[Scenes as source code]
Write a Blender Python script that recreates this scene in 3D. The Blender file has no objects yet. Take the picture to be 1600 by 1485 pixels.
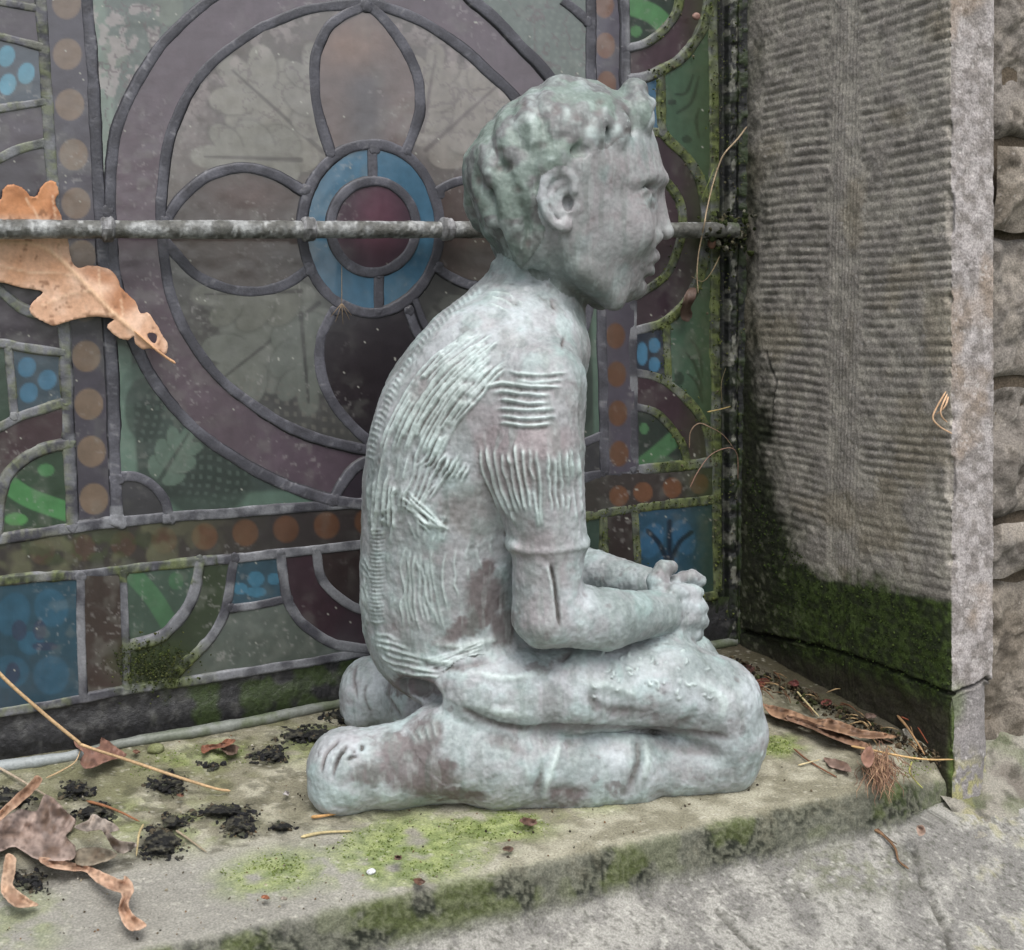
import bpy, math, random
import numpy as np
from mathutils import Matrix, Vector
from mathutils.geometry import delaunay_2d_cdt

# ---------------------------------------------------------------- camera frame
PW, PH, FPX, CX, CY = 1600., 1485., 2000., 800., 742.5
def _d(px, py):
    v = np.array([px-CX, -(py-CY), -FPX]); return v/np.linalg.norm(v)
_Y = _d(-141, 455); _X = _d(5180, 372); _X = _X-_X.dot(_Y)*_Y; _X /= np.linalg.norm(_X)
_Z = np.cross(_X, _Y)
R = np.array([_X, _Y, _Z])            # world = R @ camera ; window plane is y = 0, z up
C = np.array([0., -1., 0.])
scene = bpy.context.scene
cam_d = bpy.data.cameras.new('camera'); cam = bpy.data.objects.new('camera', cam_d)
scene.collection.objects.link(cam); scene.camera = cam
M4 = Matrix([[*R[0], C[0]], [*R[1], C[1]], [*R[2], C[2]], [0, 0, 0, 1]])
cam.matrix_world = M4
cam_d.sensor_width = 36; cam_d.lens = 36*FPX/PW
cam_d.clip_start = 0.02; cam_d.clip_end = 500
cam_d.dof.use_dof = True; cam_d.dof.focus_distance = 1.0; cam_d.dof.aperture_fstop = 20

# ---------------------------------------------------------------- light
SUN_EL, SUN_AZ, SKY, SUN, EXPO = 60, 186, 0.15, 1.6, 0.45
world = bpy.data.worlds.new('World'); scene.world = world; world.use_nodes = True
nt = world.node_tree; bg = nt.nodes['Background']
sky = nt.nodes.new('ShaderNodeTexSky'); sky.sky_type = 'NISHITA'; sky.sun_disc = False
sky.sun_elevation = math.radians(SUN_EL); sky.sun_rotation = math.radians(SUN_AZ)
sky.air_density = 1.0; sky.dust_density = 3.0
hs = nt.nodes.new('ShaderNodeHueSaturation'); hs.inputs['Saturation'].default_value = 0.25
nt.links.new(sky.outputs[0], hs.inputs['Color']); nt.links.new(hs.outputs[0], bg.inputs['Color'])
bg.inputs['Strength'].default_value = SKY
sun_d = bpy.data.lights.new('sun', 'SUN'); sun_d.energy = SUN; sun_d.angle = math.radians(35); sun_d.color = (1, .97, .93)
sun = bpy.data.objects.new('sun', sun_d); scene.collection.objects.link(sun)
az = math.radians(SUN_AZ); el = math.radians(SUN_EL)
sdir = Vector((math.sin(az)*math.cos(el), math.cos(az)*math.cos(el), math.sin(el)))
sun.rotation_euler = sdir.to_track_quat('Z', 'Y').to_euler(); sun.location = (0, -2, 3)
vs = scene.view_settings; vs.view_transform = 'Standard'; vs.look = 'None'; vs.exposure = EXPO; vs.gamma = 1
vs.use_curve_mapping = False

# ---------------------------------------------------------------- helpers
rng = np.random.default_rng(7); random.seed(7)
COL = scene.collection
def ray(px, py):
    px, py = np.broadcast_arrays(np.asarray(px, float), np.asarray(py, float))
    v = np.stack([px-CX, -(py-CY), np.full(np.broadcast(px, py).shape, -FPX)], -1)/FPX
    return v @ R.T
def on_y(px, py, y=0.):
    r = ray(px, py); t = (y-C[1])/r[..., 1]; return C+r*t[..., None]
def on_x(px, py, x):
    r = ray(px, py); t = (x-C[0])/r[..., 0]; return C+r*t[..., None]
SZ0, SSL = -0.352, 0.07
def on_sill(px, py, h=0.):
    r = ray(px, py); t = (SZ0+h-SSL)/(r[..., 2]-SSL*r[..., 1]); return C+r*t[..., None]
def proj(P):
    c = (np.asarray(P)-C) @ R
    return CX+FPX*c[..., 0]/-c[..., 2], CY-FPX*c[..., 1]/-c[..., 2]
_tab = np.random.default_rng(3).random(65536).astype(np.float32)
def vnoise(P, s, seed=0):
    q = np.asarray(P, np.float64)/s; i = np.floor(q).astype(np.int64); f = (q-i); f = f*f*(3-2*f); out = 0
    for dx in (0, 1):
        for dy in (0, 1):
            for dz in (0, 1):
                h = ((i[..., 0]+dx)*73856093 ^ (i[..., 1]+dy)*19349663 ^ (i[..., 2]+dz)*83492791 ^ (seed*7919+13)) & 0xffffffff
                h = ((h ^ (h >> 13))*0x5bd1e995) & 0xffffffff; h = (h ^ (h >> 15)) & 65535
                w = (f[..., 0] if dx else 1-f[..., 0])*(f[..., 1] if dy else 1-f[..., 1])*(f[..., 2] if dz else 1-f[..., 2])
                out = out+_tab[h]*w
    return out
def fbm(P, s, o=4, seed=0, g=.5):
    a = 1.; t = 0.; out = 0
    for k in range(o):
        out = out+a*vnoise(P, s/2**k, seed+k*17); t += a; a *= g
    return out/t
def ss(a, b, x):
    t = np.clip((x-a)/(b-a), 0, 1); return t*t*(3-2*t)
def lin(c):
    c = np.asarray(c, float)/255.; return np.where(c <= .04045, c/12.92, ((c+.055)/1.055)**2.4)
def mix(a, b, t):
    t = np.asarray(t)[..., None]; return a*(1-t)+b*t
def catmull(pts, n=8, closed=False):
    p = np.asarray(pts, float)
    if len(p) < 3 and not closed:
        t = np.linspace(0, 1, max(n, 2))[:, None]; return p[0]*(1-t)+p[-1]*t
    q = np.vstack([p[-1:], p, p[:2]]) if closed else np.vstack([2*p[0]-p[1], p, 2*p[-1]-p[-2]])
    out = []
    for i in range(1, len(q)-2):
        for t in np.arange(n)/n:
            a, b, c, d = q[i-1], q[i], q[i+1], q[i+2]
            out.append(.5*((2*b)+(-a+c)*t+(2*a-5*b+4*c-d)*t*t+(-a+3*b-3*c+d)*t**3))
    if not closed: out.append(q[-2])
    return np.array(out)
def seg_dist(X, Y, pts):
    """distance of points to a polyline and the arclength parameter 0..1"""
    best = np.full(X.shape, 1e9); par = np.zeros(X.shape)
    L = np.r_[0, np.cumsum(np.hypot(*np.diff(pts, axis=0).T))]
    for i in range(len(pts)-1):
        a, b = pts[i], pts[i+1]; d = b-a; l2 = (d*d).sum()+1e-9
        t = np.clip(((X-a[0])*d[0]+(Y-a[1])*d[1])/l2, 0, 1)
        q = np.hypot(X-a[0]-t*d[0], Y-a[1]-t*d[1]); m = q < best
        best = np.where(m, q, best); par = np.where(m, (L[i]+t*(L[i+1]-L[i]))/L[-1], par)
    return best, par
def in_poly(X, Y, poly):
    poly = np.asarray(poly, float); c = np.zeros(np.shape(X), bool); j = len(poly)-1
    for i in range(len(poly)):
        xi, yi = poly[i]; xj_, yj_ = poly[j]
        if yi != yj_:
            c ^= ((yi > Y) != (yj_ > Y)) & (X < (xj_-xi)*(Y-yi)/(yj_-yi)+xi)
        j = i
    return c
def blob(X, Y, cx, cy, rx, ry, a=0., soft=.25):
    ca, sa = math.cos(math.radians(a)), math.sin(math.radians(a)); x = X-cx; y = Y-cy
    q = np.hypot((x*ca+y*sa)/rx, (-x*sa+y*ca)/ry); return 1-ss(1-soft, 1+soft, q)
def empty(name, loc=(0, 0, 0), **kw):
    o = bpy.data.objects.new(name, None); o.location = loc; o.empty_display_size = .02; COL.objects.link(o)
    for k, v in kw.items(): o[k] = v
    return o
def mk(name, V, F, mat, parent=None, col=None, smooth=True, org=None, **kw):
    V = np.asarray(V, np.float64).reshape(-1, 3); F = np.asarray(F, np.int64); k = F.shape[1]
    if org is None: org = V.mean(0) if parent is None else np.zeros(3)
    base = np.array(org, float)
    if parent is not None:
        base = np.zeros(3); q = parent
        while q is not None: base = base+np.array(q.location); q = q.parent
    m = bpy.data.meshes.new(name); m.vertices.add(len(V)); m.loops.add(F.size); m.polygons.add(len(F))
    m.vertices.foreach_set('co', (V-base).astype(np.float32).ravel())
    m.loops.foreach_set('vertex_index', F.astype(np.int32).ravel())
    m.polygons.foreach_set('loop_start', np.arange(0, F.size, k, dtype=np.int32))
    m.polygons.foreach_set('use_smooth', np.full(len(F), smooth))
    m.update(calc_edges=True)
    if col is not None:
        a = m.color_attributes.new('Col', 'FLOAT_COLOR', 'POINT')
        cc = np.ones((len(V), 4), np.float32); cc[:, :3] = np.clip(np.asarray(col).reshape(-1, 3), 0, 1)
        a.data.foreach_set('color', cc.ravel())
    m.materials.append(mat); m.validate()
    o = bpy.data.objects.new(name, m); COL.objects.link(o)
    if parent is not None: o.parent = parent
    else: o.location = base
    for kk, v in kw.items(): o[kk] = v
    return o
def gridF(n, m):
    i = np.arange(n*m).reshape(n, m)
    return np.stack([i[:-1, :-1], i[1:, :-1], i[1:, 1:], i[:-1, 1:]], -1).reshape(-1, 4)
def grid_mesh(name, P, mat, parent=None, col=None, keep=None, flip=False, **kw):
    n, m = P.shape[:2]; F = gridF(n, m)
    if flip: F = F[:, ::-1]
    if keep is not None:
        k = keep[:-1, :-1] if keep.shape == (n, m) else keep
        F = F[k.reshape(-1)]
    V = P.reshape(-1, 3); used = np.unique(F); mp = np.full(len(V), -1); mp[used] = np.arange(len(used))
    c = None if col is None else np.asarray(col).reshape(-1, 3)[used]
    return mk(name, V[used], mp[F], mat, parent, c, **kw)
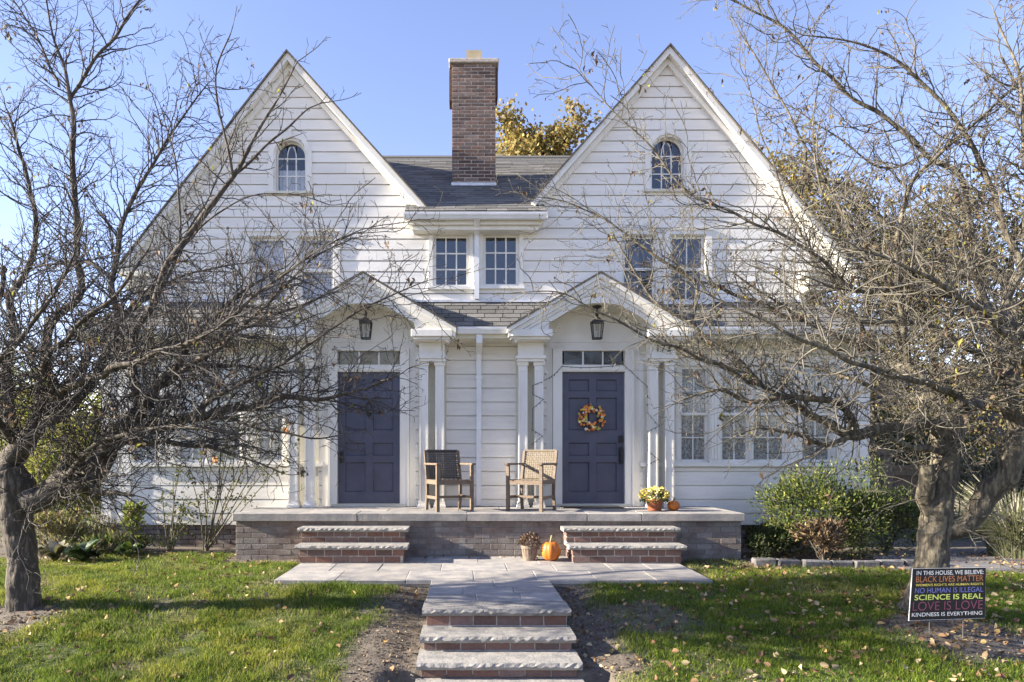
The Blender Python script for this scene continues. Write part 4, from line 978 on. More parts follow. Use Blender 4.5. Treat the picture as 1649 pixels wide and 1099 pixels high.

# GOAL
Give only the count of lines in this material that contain the string "picture".

# ANSWER TO THE PROBLEM
2